Simple Description of VPN (Virtual Private Network)

By | November 18, 2010

Business environment around the globe has changed a lot within a considerate time frame. The growth of companies or businesses has not limited itself to local, regional or national level but has reached the extreme heights by going global. Many companies have subsidiaries all around the globe concluding human resources working at these facilities. Scalability of the existing business was a great concern for many business managements, companies were dealing stagnant or no growth issues.


Technological advancement has catered to all the issues faced by companies to operate and manage operations smoothly anywhere around the globe. This technological advancement has brought in the use of leased lines to maintain a Wide Area Network (WAN), these leased lines provided a company a platform to expand its private network beyond its local or regional reach. A WAN has its obvious advantages over a public network like the Internet in regards to reliability, performance and security. But on the counter part the maintenance of a WAN particularly when using a leased line, can become quite expensive and more often the cost rises as the distance between the offices increases.


As Internet started becoming more and more popular, business owners turned to it as a means of extending their own networks. This began with the use of Intranet, which is a password protected site designed for use only by company employees. Advancing further, now companies are creating their own VPN (Virtual Private Network) to cater to the needs of remote employees and distant offices. It has prominent use for large corporate houses with multiple working locations and for companies providing web hosting services with multiple support facilities. VPN can be used for different kinds of servers like Dedicated servers, Virtual Private Servers with Shared server hosting being an exception.

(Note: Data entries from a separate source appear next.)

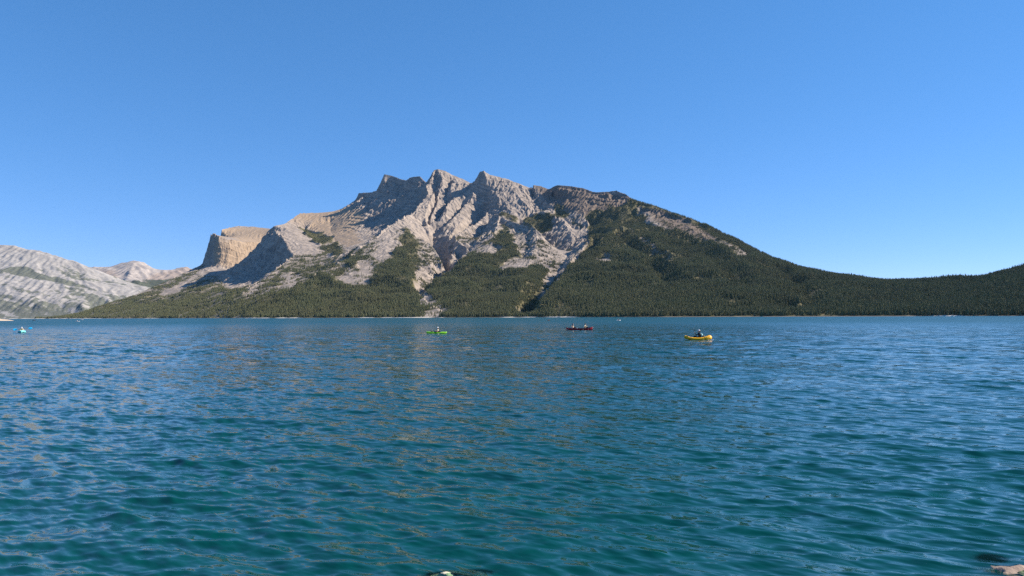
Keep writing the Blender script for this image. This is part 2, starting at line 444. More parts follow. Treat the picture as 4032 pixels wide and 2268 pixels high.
# far behind the crest the ground drops away
bx = np.arange(GX0, GX1, 5.0)
for yy, zz in ((GY1, 60.0),):
    eI.append(np.full(len(bx), (yy - GY0) / ST)); eJ.append((bx - GX0) / ST); eZ.append(np.full(len(bx), zz))
def behind_line(ln, back, frac):
    P = np.array([at(a, b, d * 1000.0) for a, b, d in ln])
    for p, q in zip(P[:-1], P[1:]):
        n = int(max(2, np.linalg.norm((q - p)[:2]) / 4))
        R = p + (q - p) * np.linspace(0, 1, n)[:, None]
        hd = R[:, :2] / np.linalg.norm(R[:, :2], axis=1)[:, None]
        B = R[:, :2] + hd * back
        eI.append(np.rint((B[:, 1] - GY0) / ST)); eJ.append(np.rint((B[:, 0] - GX0) / ST)); eZ.append(R[:, 2] * frac - back * .1)
behind_line(CREST2, 450, .62); behind_line(CREST2, 1000, .32); behind_line(SKYLINE[3:], 300, .55)
# the open lake left of the spur
for off, zz in ((-120, -6), (-350, -18), (-800, -30)):
    lx = np.concatenate([np.interp(np.linspace(0, 1, 400), np.linspace(0, 1, len(SKYLINE)), [at(a, b, d * 1000)[0] for a, b, d in SKYLINE])])
    ly = np.interp(np.linspace(0, 1, 400), np.linspace(0, 1, len(SKYLINE)), [d * 1000 for a, b, d in SKYLINE])
    kk = slice(0, 400) 
    eI.append(np.rint((ly - off * 1.2 - GY0) / ST)); eJ.append(np.rint((lx + off * 1.6 - GX0) / ST)); eZ.append(np.full(400, float(zz)))
eI = np.concatenate(eI).astype(int); eJ = np.concatenate(eJ).astype(int); eZ = np.concatenate(eZ)
ok = (eI >= 0) & (eI < shape[0]) & (eJ >= 0) & (eJ < shape[1])
I = np.concatenate([I, eI[ok]]); J = np.concatenate([J, eJ[ok]]); Z = np.concatenate([Z, eZ[ok]])
SI = np.concatenate(SI).astype(int); SJ = np.concatenate(SJ).astype(int); SZ = np.concatenate(SZ)
taken = np.zeros(shape, bool); taken[I, J] = True
for dx_, dy_ in ((0, 1), (1, 0), (0, -1), (-1, 0)):
    taken |= np.roll(taken, (dx_, dy_), (0, 1))
ok = ~taken[SI, SJ]
I = np.concatenate([I, SI[ok]]); J = np.concatenate([J, SJ[ok]]); Z = np.concatenate([Z, SZ[ok]])
H = harmonic(shape, I, J, Z)

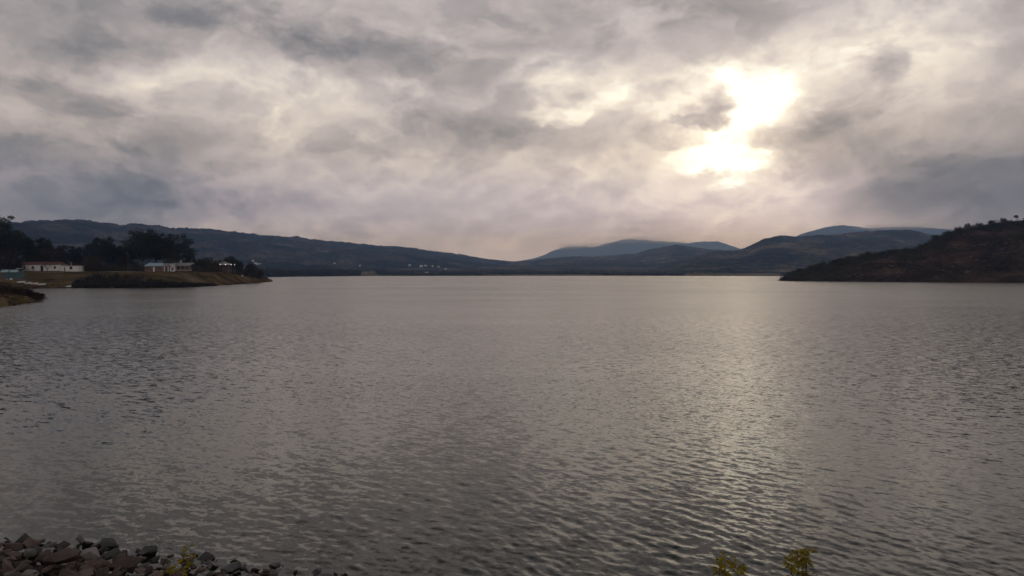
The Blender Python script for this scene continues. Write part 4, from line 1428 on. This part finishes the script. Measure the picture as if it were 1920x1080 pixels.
boulder("large dark reddish boulder in the middle of the rock heap", 108, 1056, 0.46, "rock", 601, (0.25, 0.1, 0.3), lift=0.22)
boulder("thin pale slab jutting up at the water's edge", 148, 1019, 0.30, "paleflat", 602, (0.1, 0.4, -0.4), (1.2, 0.5, 0.22), 0.10)
boulder("dark wet boulder at the water's edge beside the pale slab", 203, 1026, 0.34, "mossrock", 603, (0, 0.2, 0.4), lift=0.1)
boulder("rounded grey-pink rock behind the large boulder", 165, 1044, 0.26, "paleflat", 604, (0.2, 0, 0.1), (1, 0.8, 0.75), 0.2)
boulder("flat greenish slab leaning among wet rocks at the edge", 205, 1043, 0.26, "mossrock", 605, (0.4, -0.3, 0.6), (1.1, 0.7, 0.3), 0.15)
boulder("long flat brown slab right of the large boulder", 230, 1056, 0.36, "rock", 606, (0.1, 0.05, 0.1), (1.5, 0.7, 0.35), 0.2)
boulder("angular wedge rock standing at the water, right part of heap", 272, 1038, 0.30, "mossrock", 607, (0.1, -0.35, 0.2), (1.1, 0.8, 0.6), 0.12)
boulder("black wet rock half under water right of the wedge", 310, 1046, 0.30, "mossrock", 608, (0, 0.1, -0.2), (1.3, 0.8, 0.45), -0.02)
boulder("small orange-brown rock alone in the water right of the heap", 464, 1054, 0.17, "rock", 609, (0, 0, 0.2), (1.2, 0.8, 0.6), 0.02)
boulder("tiny dark rock tip alone in the water", 401, 1037, 0.07, "mossrock", 610, (0, 0, 0), (1, 0.8, 0.8), 0.0)
boulder("small dark wet rock low at the bottom edge by the last stones", 498, 1070, 0.16, "mossrock", 611, (0, 0, 0.6), (1.3, 0.8, 0.5), 0.02)
boulder("reddish block lying second from the left edge at the waterline", 18, 1030, 0.28, "rock", 612, (0.2, 0.3, 0.1), (1, 0.8, 0.5), 0.08)
boulder("brown rock with a rounded top at the waterline near the left", 52, 1022, 0.28, "rock", 613, (0, 0.2, 0.9), (1, 0.8, 0.7), 0.12)
boulder("small dark rock just breaking the water near the left heap", 104, 1018, 0.15, "mossrock", 614, (0, 0, 0.3), (1, 0.8, 0.6), 0.0)

# ------------------------------------------------------------------ leafy plants on the embankment
M["yellow"] = leafy("yellow_green_leaves", [(0.25, (0.22, 0.20, 0.02)), (0.5, (0.38, 0.30, 0.028)), (0.75, (0.48, 0.31, 0.035))], 3.0, 0.4)
M["stem"] = noisy("brown_stem", [(0.3, (0.03, 0.022, 0.015)), (0.7, (0.07, 0.05, 0.03))], 8.0)


def leaf_mesh(L_, W_):
    """a pointed leaf with a folded midrib"""
    v = [(0, 0, 0), (L_ * 0.3, W_, 0.12 * W_), (L_ * 0.7, W_ * 0.75, 0.05 * W_), (L_, 0, -0.25 * W_), (L_ * 0.7, -W_ * 0.75, 0.05 * W_), (L_ * 0.3, -W_, 0.12 * W_), (L_ * 0.5, 0, -0.12 * W_)]
    me = bpy.data.meshes.new("leaf")
    me.from_pydata(v, [], [(0, 6, 1), (1, 6, 2), (2, 6, 3), (0, 5, 6), (5, 4, 6), (4, 3, 6)])
    me.materials.append(M["yellow"])
    return me


LEAF = [leaf_mesh(0.085, 0.026), leaf_mesh(0.07, 0.024), leaf_mesh(0.10, 0.028)]


def sapling(label, px, pytop, Y, seed, tufts, group=None, nleaf=11, spread=1.0):
    """stems ending in tufts of leaves; tufts: (px, py) of each tuft centre"""
    g = random.Random(seed)
    base = at(px, 0, Y)
    gz = float(emb_z(base.x, Y)) - 0.15
    root = empty("leafy_sapling", (base.x, Y, gz))
    tag(root, label, "plant", group)
    st = MB()
    for (qx, qy, rad) in tufts:
        tip = at(qx, qy, Y + g.uniform(-0.1, 0.1)) - Vector((base.x, Y, gz))
        mid = Vector((tip.x * 0.35 + g.uniform(-0.03, 0.03), tip.y * 0.4, tip.z * 0.55))
        st.tube([(0, 0, 0), mid, tip * 0.85 + Vector((0, 0, tip.z * 0.02)), tip], [0.012, 0.008, 0.005, 0.003], 5)
        for k in range(nleaf):
            a = g.uniform(0, 6.28)
            o = bpy.data.objects.new("leaf", LEAF[g.randrange(3)])
            q = g.uniform(0.0, 1.0)
            o.location = tip + Vector((math.cos(a) * rad * q * 0.6 * spread, math.sin(a) * rad * q * 0.6, g.uniform(-0.5, 0.35) * rad))
            o.rotation_euler = (g.uniform(-0.5, 0.5), g.uniform(-0.5, 0.6), a + g.uniform(-0.6, 0.6))
            s = g.uniform(0.75, 1.2)
            o.scale = (s, s, s)
            link(o, root)
    st.build("stem", M["stem"], root)


sapling("yellow-green leafy sapling at the bottom edge, left of a pair", 1372, 1035, 9.0, 21, [(1362, 1052, 0.13), (1388, 1066, 0.12), (1352, 1070, 0.13), (1372, 1084, 0.14)], nleaf=26)
sapling("taller yellow-green leafy sapling at the bottom edge, right of a pair", 1506, 1025, 9.0, 22, [(1500, 1042, 0.12), (1518, 1036, 0.08), (1487, 1056, 0.13), (1516, 1056, 0.10), (1498, 1078, 0.16), (1525, 1082, 0.12)], nleaf=24)
sapling("thin yellowish weed growing among the rocks at the water's edge", 342, 1005, 13.5, 23, [(346, 1032, 0.10), (352, 1042, 0.12), (340, 1050, 0.12), (346, 1058, 0.12)], nleaf=14)
sapling("low yellow-brown weed at the foot of the rocks, bottom edge", 322, 1060, 13.0, 24, [(318, 1066, 0.16), (336, 1070, 0.14), (310, 1074, 0.14)], nleaf=14)

# ------------------------------------------------------------------ haze: the evening air over the lake
hm = bpy.data.materials.new("evening_haze")
hm.use_nodes = True
hm.node_tree.nodes.clear()
ht = NT(hm.node_tree)
hv = ht.n("ShaderNodeVolumePrincipled")
hv.inputs["Color"].default_value = (0.36, 0.56, 1.0, 1)
hv.inputs["Absorption Color"].default_value = (1, 1, 1, 1)
hv.inputs["Anisotropy"].default_value = 0.45
hv.inputs["Density"].default_value = 1.15e-4
ho = ht.n("ShaderNodeOutputMaterial")
ht.l.new(hv.outputs[0], ho.inputs["Volume"])
tag(MB().box(-15500, 15500, -15500, 15500, -5.2, 700).build("haze", hm), kind="stuff")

VPN is a private network that uses a public network (Internet) to connect remote sites and user together. Instead of using a dedicated, real-world connection such as leased line, a VPN uses “virtual” connections routed through the Internet from the company’s private network to the remote site or employee. It aims to avoid an expensive system of owned or leased lines that can be used by only one organization. Secure VPNs use cryptographic tunneling protocols to provide confidentiality by blocking intercepts and packet sniffing, allowing sender authentication to block identity spoofing, and provide message integrity by preventing message alteration.